4 Santow J gave some examples. His Honour said that it was usually appropriate to grant leave to withdraw an admission where it was shown that the admission was contrary to the actual facts, or was made inadvertently without due consideration of material matters. Leave might be refused where the other party had changed its position in reliance on the admission.
5 The only change of position that is put forward in opposition to the application is that Yvonne Read, the plaintiff, had prepared her case on the basis that she need not prove the matters the subject of the admission.
6 White J points out in SLE at 14 [56] that the principles enunciated by Santow J remain the correct statement of the law after the High Court decision in Queensland v JL holdings Pty Ltd (1996-1997) 189 CLR 146 in which the High Court determined that the justice of the matter was the paramount consideration that should guide a judge in the exercise of his or her discretion.
7 In Ridolfi v Rigato Farms Pty Ltd (2001) 2 Qd R 455, the Queensland Court of Appeal considered an application to withdraw a deemed admission arising from the failure to dispute a fact in a notice to admit facts. The Court said there was no principle that admissions made or deemed to have been made might always be withdrawn subject to payment of costs. The discretion was broad and unfettered.
8 Over a contested objection, I gave leave to Ms Read to file an amended defence to the cross-claim of Mr and Mrs McEwen. It raised a number of new issues including the issue that the cause of action enunciated in the cross-claim was out of time as it had not occurred within six years prior to the commencement of the cross-claim.
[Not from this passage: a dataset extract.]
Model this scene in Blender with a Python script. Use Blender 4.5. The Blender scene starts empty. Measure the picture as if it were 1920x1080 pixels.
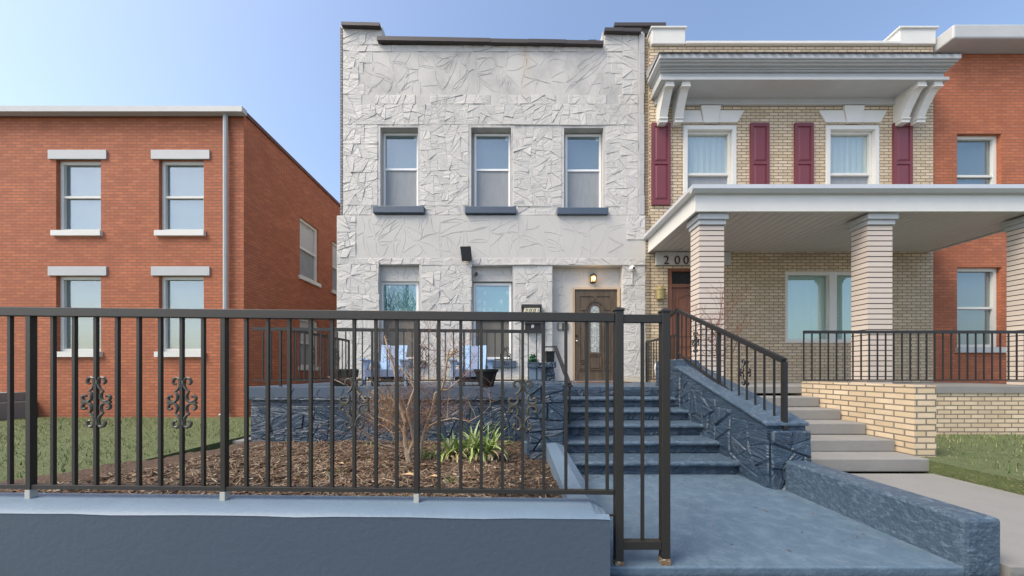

I did that on the basis of allowing all issues between the parties to be litigated.
9 In my view, in the exercise of the wide discretion with respect to the withdrawal of admissions, I should approach the application in the same way I approached the application for leave to file an amended defence to the cross-claim and I grant leave to file in court an amended defence initialled by me, dated by me and placed with the paper.